SHORT PROBLEM - Leave out the pictures and set down exactly the lines from the start of the listing through the one with "import numpy as np", both included.

------------------------------------

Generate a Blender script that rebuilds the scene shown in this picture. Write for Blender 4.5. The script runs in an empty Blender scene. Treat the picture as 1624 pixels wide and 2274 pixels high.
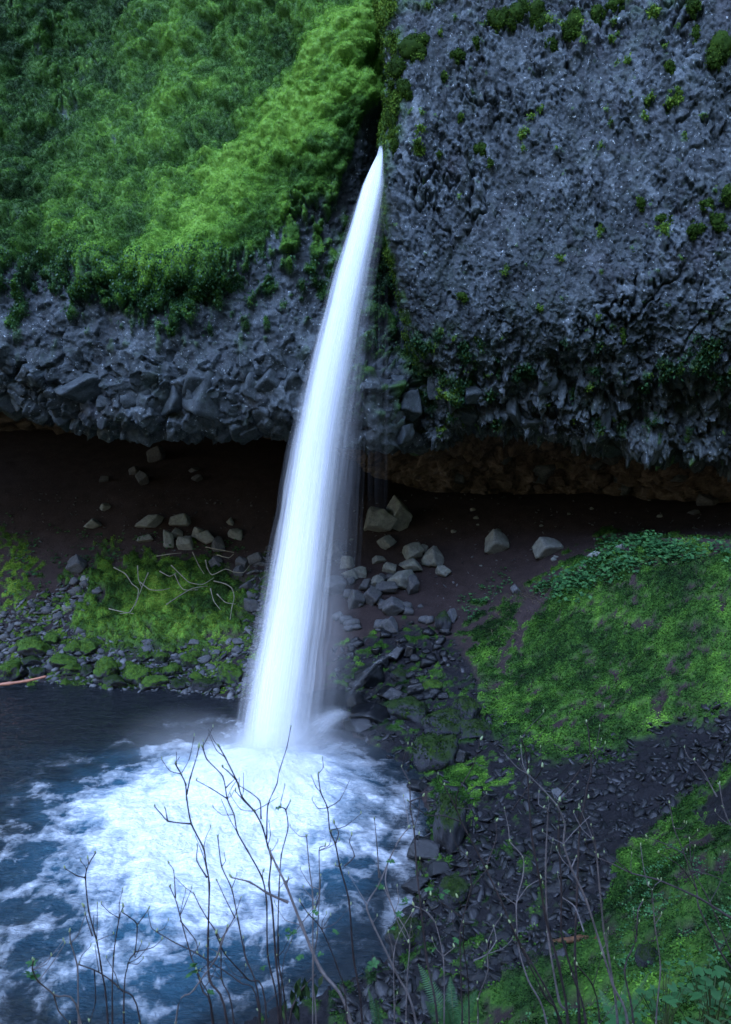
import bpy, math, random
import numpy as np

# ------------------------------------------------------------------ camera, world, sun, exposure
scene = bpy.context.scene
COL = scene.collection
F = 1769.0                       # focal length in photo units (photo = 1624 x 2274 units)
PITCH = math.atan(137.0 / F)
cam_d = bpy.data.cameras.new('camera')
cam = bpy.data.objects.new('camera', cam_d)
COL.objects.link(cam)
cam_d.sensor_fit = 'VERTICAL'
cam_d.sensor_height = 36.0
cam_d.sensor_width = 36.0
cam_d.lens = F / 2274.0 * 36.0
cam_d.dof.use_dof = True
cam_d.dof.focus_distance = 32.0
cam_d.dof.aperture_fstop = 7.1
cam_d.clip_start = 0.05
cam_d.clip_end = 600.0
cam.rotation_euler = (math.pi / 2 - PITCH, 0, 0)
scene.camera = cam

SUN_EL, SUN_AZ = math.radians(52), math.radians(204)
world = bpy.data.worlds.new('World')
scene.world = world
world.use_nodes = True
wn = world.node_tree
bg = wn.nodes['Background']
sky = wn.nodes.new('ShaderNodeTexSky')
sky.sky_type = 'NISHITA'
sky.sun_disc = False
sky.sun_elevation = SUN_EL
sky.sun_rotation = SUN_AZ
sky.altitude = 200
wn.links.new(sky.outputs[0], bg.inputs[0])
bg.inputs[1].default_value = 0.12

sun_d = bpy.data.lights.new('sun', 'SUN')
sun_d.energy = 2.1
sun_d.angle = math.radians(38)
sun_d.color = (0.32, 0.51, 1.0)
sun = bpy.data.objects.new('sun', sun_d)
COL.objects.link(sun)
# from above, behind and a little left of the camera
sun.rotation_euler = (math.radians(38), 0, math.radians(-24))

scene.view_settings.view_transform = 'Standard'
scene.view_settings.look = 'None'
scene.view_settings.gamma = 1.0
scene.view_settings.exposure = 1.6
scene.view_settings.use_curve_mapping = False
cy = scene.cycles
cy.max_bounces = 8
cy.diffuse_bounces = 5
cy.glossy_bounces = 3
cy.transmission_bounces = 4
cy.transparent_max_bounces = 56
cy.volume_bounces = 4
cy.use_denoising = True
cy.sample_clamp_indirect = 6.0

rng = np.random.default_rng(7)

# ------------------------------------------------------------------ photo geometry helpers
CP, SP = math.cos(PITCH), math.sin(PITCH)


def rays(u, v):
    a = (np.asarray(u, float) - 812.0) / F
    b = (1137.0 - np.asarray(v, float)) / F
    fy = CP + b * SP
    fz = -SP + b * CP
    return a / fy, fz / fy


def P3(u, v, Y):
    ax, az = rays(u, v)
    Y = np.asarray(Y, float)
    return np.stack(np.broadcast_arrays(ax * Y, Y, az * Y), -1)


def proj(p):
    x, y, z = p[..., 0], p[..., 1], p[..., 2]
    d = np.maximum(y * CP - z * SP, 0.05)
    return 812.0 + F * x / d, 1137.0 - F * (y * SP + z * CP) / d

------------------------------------

THE ANSWER -
Generate a Blender script that rebuilds the scene shown in this picture. Write for Blender 4.5. The script runs in an empty Blender scene. Treat the picture as 1624 pixels wide and 2274 pixels high.
import bpy, math, random
import numpy as np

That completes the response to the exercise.